[Records from a data collection]
===

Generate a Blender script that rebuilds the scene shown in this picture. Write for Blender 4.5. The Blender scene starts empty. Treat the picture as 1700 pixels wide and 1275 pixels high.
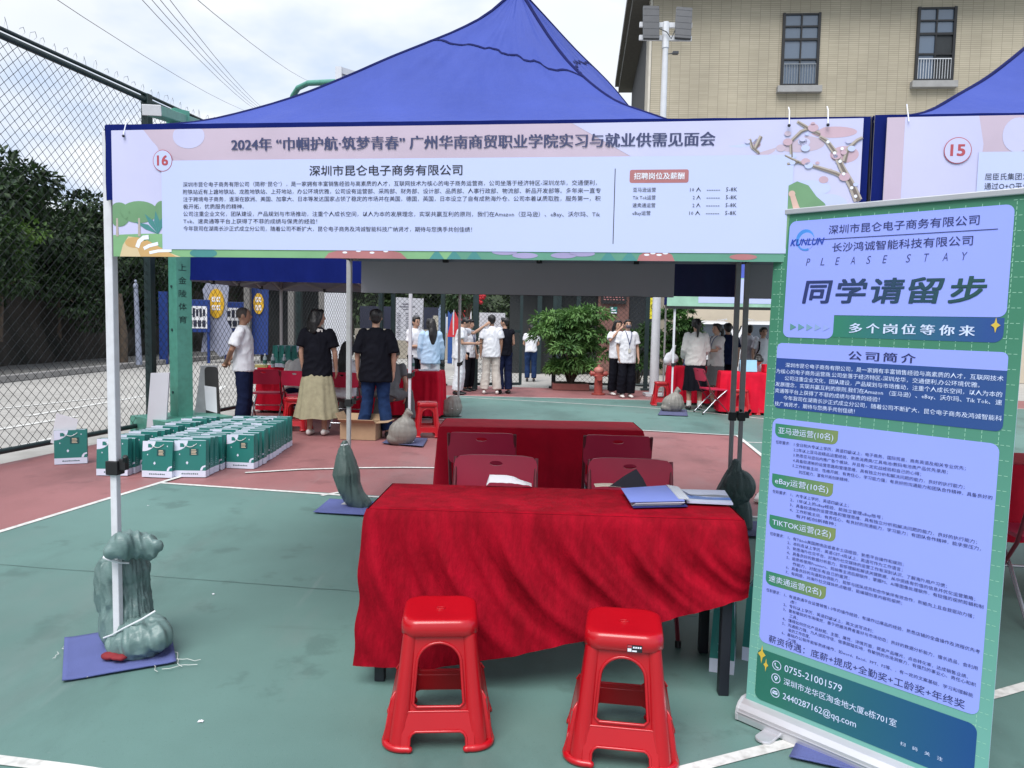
import bpy, math, random
import numpy as np
from mathutils import Vector, Matrix, noise as mnoise

random.seed(7)
SC = bpy.context.scene
COL = SC.collection
R = math.radians

# ------------------------------------------------------------------ camera
PITCH, ROLL, CAM_H, FOC = R(-4.4), R(1.15), 1.5, 1277.0
_f = np.array([0, math.cos(PITCH), math.sin(PITCH)])
_u0 = np.array([0, -math.sin(PITCH), math.cos(PITCH)])
_r = np.array([1.0, 0, 0]) * math.cos(ROLL) + _u0 * math.sin(ROLL)
_u = -np.array([1.0, 0, 0]) * math.sin(ROLL) + _u0 * math.cos(ROLL)
_C = np.array([0, 0, CAM_H])
cam_d = bpy.data.cameras.new('camera')
cam = bpy.data.objects.new('camera', cam_d)
COL.objects.link(cam)
cam_d.sensor_width = 36
cam_d.lens = FOC / 1700 * 36
cam_d.clip_start, cam_d.clip_end = 0.05, 2000
m = Matrix.Identity(4)
for i in range(3):
    m[i][0], m[i][1], m[i][2], m[i][3] = _r[i], _u[i], -_f[i], _C[i]
cam.matrix_world = m
SC.camera = cam

# ------------------------------------------------------------------ sky, sun, exposure
SUN_EL, SUN_AZ = R(58), R(200)          # azimuth clockwise from +Y
w = bpy.data.worlds.new('World')
SC.world = w
w.use_nodes = True
nt = w.node_tree
bg = nt.nodes['Background']
bg.inputs['Strength'].default_value = 0.12
sky = nt.nodes.new('ShaderNodeTexSky')
sky.sky_type = 'NISHITA'
sky.sun_disc = False
sky.sun_elevation = SUN_EL
sky.sun_rotation = SUN_AZ
sky.air_density, sky.dust_density = 1.0, 1.5
tc = nt.nodes.new('ShaderNodeTexCoord')
sep = nt.nodes.new('ShaderNodeSeparateXYZ')
nt.links.new(tc.outputs['Generated'], sep.inputs[0])
# project the view direction on a cloud layer so that clouds flatten towards the horizon
mx = nt.nodes.new('ShaderNodeMath'); mx.operation = 'MAXIMUM'; mx.inputs[1].default_value = 0.06
nt.links.new(sep.outputs['Z'], mx.inputs[0])
ad = nt.nodes.new('ShaderNodeMath'); ad.operation = 'ADD'; ad.inputs[1].default_value = 0.25
nt.links.new(mx.outputs[0], ad.inputs[0])
dv = nt.nodes.new('ShaderNodeVectorMath'); dv.operation = 'DIVIDE'
cmb = nt.nodes.new('ShaderNodeCombineXYZ')
for k in range(3):
    nt.links.new(ad.outputs[0], cmb.inputs[k])
nt.links.new(tc.outputs['Generated'], dv.inputs[0]); nt.links.new(cmb.outputs[0], dv.inputs[1])
n1 = nt.nodes.new('ShaderNodeTexNoise'); n1.inputs['Scale'].default_value = 1.9; n1.inputs['Detail'].default_value = 5; n1.inputs['Roughness'].default_value = 0.52
n2 = nt.nodes.new('ShaderNodeTexNoise'); n2.inputs['Scale'].default_value = 1.3; n2.inputs['Detail'].default_value = 4
mp = nt.nodes.new('ShaderNodeMapping'); mp.inputs['Location'].default_value = (3.1, 1.7, 0.4)
nt.links.new(dv.outputs[0], n1.inputs['Vector']); nt.links.new(dv.outputs[0], mp.inputs[0]); nt.links.new(mp.outputs[0], n2.inputs['Vector'])
cr = nt.nodes.new('ShaderNodeValToRGB')
cr.color_ramp.elements[0].position, cr.color_ramp.elements[0].color = 0.37, (3.3, 3.95, 5.1, 1)
cr.color_ramp.elements[1].position, cr.color_ramp.elements[1].color = 0.53, (4.95, 5.15, 5.45, 1)
nt.links.new(n1.outputs[0], cr.inputs[0])
fr = nt.nodes.new('ShaderNodeValToRGB')
fr.color_ramp.elements[0].position, fr.color_ramp.elements[0].color = 0.30, (0.72, 0.72, 0.72, 1)
fr.color_ramp.elements[1].position, fr.color_ramp.elements[1].color = 0.55, (1, 1, 1, 1)
nt.links.new(n2.outputs[0], fr.inputs[0])
mixs = nt.nodes.new('ShaderNodeMix'); mixs.data_type = 'RGBA'
nt.links.new(fr.outputs[0], mixs.inputs[0]); nt.links.new(sky.outputs[0], mixs.inputs[6]); nt.links.new(cr.outputs[0], mixs.inputs[7])
nt.links.new(mixs.outputs[2], bg.inputs['Color'])

sd = bpy.data.lights.new('sun', 'SUN')
sd.energy, sd.angle, sd.color = 2.3, R(40), (1.0, 0.97, 0.93)
sun = bpy.data.objects.new('sun', sd)
COL.objects.link(sun)
sun.rotation_euler = Vector((-math.sin(SUN_AZ) * math.cos(SUN_EL), -math.cos(SUN_AZ) * math.cos(SUN_EL), -math.sin(SUN_EL))).to_track_quat('-Z', 'Y').to_euler()
SC.view_settings.view_transform = 'Standard'
SC.view_settings.look = 'None'
SC.view_settings.exposure = 0.75
SC.cycles.max_bounces = 7
SC.cycles.transparent_max_bounces = 12
SC.cycles.use_denoising = True

# ------------------------------------------------------------------ measuring helpers: photo pixel -> place in the world
def _ray(px, py):
    return _f * FOC + _r * (px - 850) - _u * (py - 637.5)
def G(px, py, z=0.0):
    d = _ray(px, py); p = _C + d * (z - CAM_H) / d[2]; return Vector(p)
def P(px, py, Y):
    d = _ray(px, py); return Vector(_C + d * Y / d[1])

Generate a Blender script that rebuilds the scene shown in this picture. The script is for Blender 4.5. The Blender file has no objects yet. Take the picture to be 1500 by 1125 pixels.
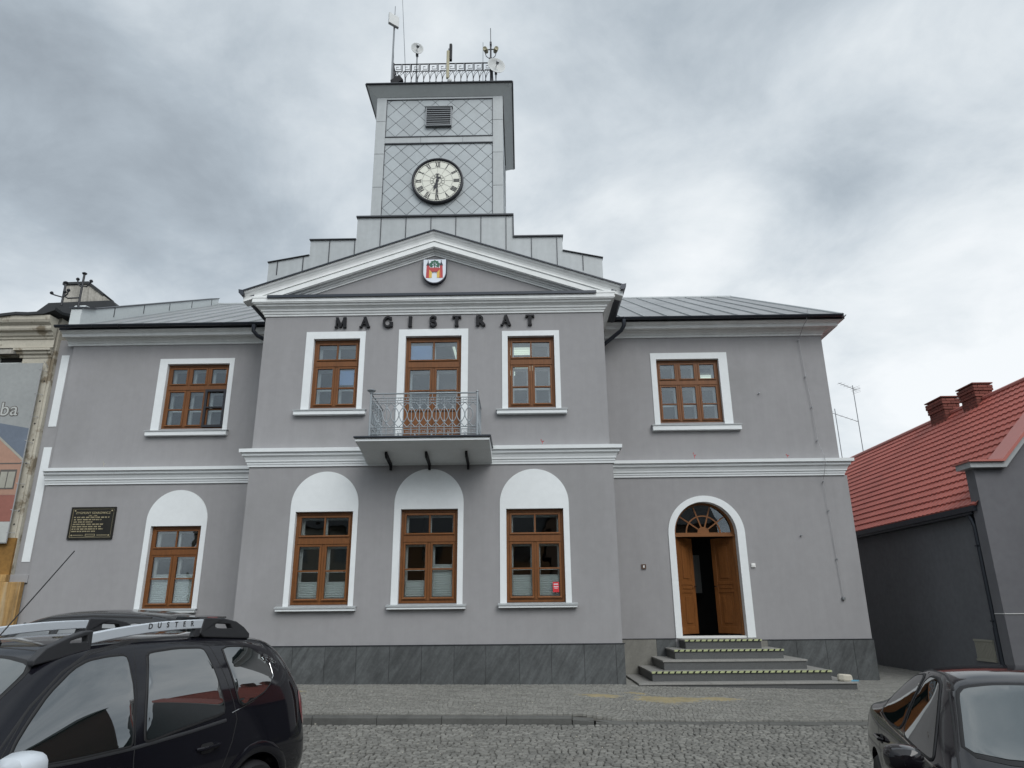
import bpy, bmesh, math, random
from mathutils import Vector, Matrix
from mathutils.geometry import tessellate_polygon, delaunay_2d_cdt
from mathutils.bvhtree import BVHTree
random.seed(7)
R=math.radians
S=bpy.context.scene
COL=S.collection

# Blender scene: town hall with clock tower on a cobbled square, overcast day
SKYBLOBS=[(230,240,16,-.28),(20,150,11,-.16),(480,20,15,.16),(545,240,9,.10),(800,270,9,.12),(1060,190,16,-.26),(1380,310,14,-.18),(820,60,10,-.06),(1450,520,18,.34),(1080,420,10,.18),(60,420,14,.10),(1300,60,16,.10),(1000,330,8,.12)]
SKY_BACK=2.0; SKY_GAIN=1.12; SUN_E=1.5

# ------------------------------------------------------------------ camera
W=1.93                                   # the wings stand this far behind the central block
cam_d=bpy.data.cameras.new('camera'); cam=bpy.data.objects.new('camera',cam_d); COL.objects.link(cam)
cam_d.sensor_width=36; cam_d.lens=1028.25/1500*36; cam_d.clip_start=.05; cam_d.clip_end=3000
pi_,ro_,ya_=R(17.6856),R(-.54532),R(-.75438)
fw=Vector((math.sin(ya_)*math.cos(pi_),math.cos(ya_)*math.cos(pi_),math.sin(pi_)))
r0=Vector((math.cos(ya_),-math.sin(ya_),0)); u0=r0.cross(fw)
rt=r0*math.cos(ro_)+u0*math.sin(ro_); up=-r0*math.sin(ro_)+u0*math.cos(ro_)
m3=Matrix((rt,up,-fw)).transposed()
cam.matrix_world=Matrix.Translation((0,-14,1.8)) @ m3.to_4x4()
S.camera=cam
S.render.resolution_x=1024; S.render.resolution_y=768
S.view_settings.view_transform='Standard'; S.view_settings.look='None'
S.view_settings.gamma=1; S.view_settings.use_curve_mapping=False
S.view_settings.exposure=0.07

# ------------------------------------------------------------------ sky and sun
SUN_EL,SUN_AZ=R(40),R(155)               # azimuth clockwise from +Y: behind the camera, to its right
world=bpy.data.worlds.new('World'); S.world=world; world.use_nodes=True
N=world.node_tree.nodes; L=world.node_tree.links; N.clear()
def wn(t,**k):
    n=N.new(t)
    for a,b in k.items(): setattr(n,a,b)
    return n
def wm(op,a,b=None,c=None,clamp=False):
    n=N.new('ShaderNodeMath'); n.operation=op; n.use_clamp=clamp
    for i,x in enumerate((a,b,c)):
        if x is None: continue
        if isinstance(x,(int,float)): n.inputs[i].default_value=x
        else: L.new(x,n.inputs[i])
    return n.outputs[0]
tc=wn('ShaderNodeTexCoord'); sep=wn('ShaderNodeSeparateXYZ'); L.new(tc.outputs['Generated'],sep.inputs[0])
zz=wm('ADD',wm('MAXIMUM',sep.outputs[2],0.0),.42)
comb=wn('ShaderNodeCombineXYZ')
L.new(wm('DIVIDE',sep.outputs[0],zz),comb.inputs[0]); L.new(wm('DIVIDE',sep.outputs[1],zz),comb.inputs[1]); comb.inputs[2].default_value=3.7
def noise(vec,scale,detail,rough,dist=0):
    n=wn('ShaderNodeTexNoise'); n.inputs['Scale'].default_value=scale; n.inputs['Detail'].default_value=detail
    n.inputs['Roughness'].default_value=rough; n.inputs['Distortion'].default_value=dist; L.new(vec,n.inputs['Vector']); return n.outputs['Fac']
n1=noise(comb.outputs[0],1.25,8,.55,.25); n2=noise(comb.outputs[0],4.2,8,.6,.35)
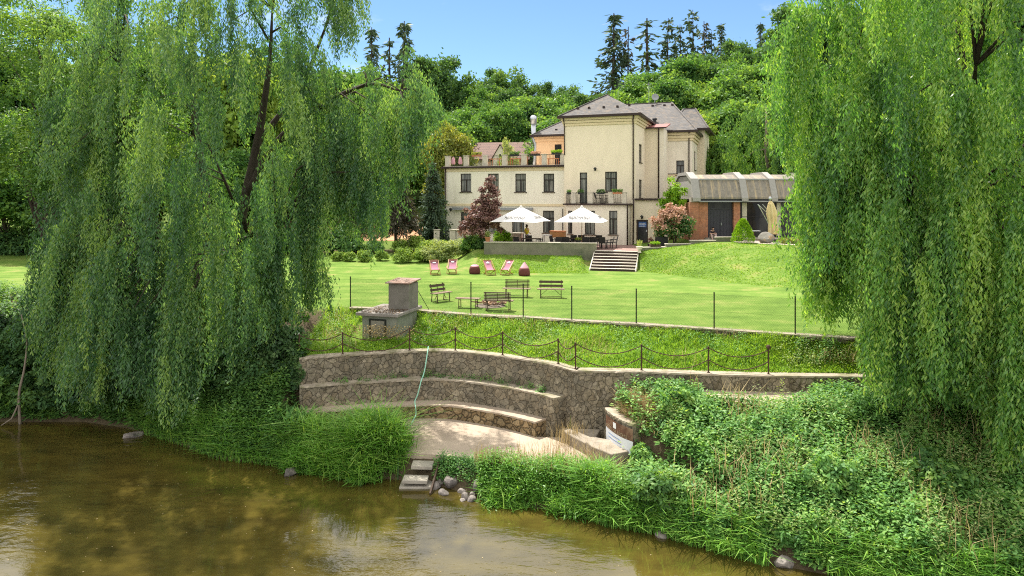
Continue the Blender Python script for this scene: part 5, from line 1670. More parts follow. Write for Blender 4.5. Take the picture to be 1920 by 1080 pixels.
# ------------------------------------------------------------------ deck chairs, bean bags, benches
def deckchair(u, v_, rz, label, arms, head):
    d = CZ * FPX / (v_ - VH); x = (u - 960) * d / FPX
    r0 = thing('deck_chair', label, 'deck chair', (x, d, float(H(x, d)) + .005), R(rz), 'mauve deck chairs on the lawn')
    hw = .29
    # long frame from the front foot to the head, short frame the other way, rear prop
    f1 = [(-.52, .06), (.52, .94)]        # (y, z)
    for sx in (-1, 1):
        MB().bar((sx * hw, -.42, .30), (sx * hw, .42, .93), .045, .03).build('side_rail', M['light_wood'], r0)
        MB().bar((sx * (hw - .05), -.52, .36), (sx * (hw - .05), .36, .02), .04, .03).build('side_rail', M['light_wood'], r0)
        MB().bar((sx * (hw + .035), -.40, .02), (sx * (hw + .035), .12, .66), .035, .03).build('prop', M['light_wood'], r0)
        if arms: MB().bar((sx * (hw + .06), -.35, .43), (sx * (hw + .06), .16, .50), .07, .025).build('armrest', M['light_wood'], r0)
    for y_, z_, t_ in ((.42, .93, .05), (-.52, .36, .05), (-.38, .03, .035), (.34, .03, .035)): MB().bar((-hw, y_, z_), (hw, y_, z_), t_).build('crossbar', M['light_wood'], r0)
    n = 14; vs = []
    for i in range(n + 1):
        q = i / n
        y = -.52 + .94 * q; z = .36 + .57 * q - .20 * math.sin(math.pi * q) * (1 - .25 * q)
        vs += [(-hw + .045, y, z), (hw - .045, y, z), (hw - .045, y + .006, z - .008), (-hw + .045, y + .006, z - .008)]
    fs = []
    for i in range(n):
        for j in range(4): fs.append((i * 4 + j, i * 4 + (j + 1) % 4, i * 4 + 4 + (j + 1) % 4, i * 4 + 4 + j))
    so = MB().add(vs, fs).build('sling', M['mauve'], r0)
    q = .84; y = -.52 + .94 * q; z = .36 + .57 * q - .20 * math.sin(math.pi * q) * (1 - .25 * q)
    sl_ = math.atan2(.57 + .20 * math.pi * .8 * .75, .94)
    mb_ = MB().box(-.10, .10, -.045, .045, .006, .010)
    mb_.add([(-.07, .05, .008), (.07, .05, .008), (.03, .10, .008), (-.03, .10, .008)], [(0, 1, 2, 3)])
    em = mb_.build('emblem', M['sign_white'], so)
    em.matrix_local = Matrix.Translation((0, y - .012, z + .012)) @ Matrix.Rotation(sl_, 4, 'X')
    if head:
        MB().obox((0, y + .05, z + .07), (hw - .05, 0, 0), (0, .05 * math.cos(sl_), .05 * math.sin(sl_)), (0, -.012, .012)).build('headrest', M['maroon'], r0, bevel=.008)
    return r0


deckchair(815, 515, 14, 'mauve deck chair at the left end of the row, turned a little to one side', False, True)
deckchair(848, 513, -2, 'mauve deck chair with broad wooden armrests facing straight ahead', True, True)
deckchair(917, 515, 22, 'mauve deck chair between the flat bean bag and its mirrored twin', False, False)
deckchair(951, 515, -26, 'mauve deck chair leaning the other way, next to the pointed bean bag', False, False)


def bean_bag(u, v_, peak, label):
    d = CZ * FPX / (v_ - VH); x = (u - 960) * d / FPX
    r0 = thing('bean_bag', label, 'bean bag', (x, d, float(H(x, d))), R(-8), 'maroon bean bags on the lawn')
    pr = [(.30, 0), (.37, .03), (.385, .14), (.37, .32), (.34, .45), (.28, .52)]
    bm_ = MB().lathe(pr, (0, 0, 0), 20)
    bm_.v = [(x_ * (1.0 + .02 * math.sin(7 * y_ + 9 * z_)), y_ * .92 + .012 * math.sin(11 * x_), z_) for x_, y_, z_ in bm_.v]
    bm_.build('cover', M['maroon'], r0, smooth=True)
    tp = MB().lathe([(.285, .50), (.26, .57), (.17, .60 + peak * .2), (.07, .62 + peak * .55), (.02, .63 + peak * .65)], (0, .0, 0), 20)
    tp.v = [(x_ * (1 + .07 * math.sin(5 * math.atan2(y_, x_))), y_ + (z_ - .5) * .25, z_ - .05 * (y_ < 0) * (.4 + (1 - peak))) for x_, y_, z_ in tp.v]
    tp.build('seat_panel', M['pink_fabric'], r0, smooth=True)
    MB().bar((-.05, .2, .60 + peak * .6), (.05, .2, .60 + peak * .6), .03).build('handle', M['maroon'], r0)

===

# [PROBLEM DESCRIPTION]
Pick each line holding the word "shown" out of the listing.

# [ANSWER IN FULL]
Generate a Blender script that rebuilds the scene shown in this picture. Write for Blender 4.5. The Blender scene starts empty. Treat the picture as 1700 pixels wide and 1275 pixels high.
Generate a Blender script that rebuilds the scene shown in this picture. The script is for Blender 4.5. The Blender file has no objects yet. Take the picture to be 1500 by 1125 pixels.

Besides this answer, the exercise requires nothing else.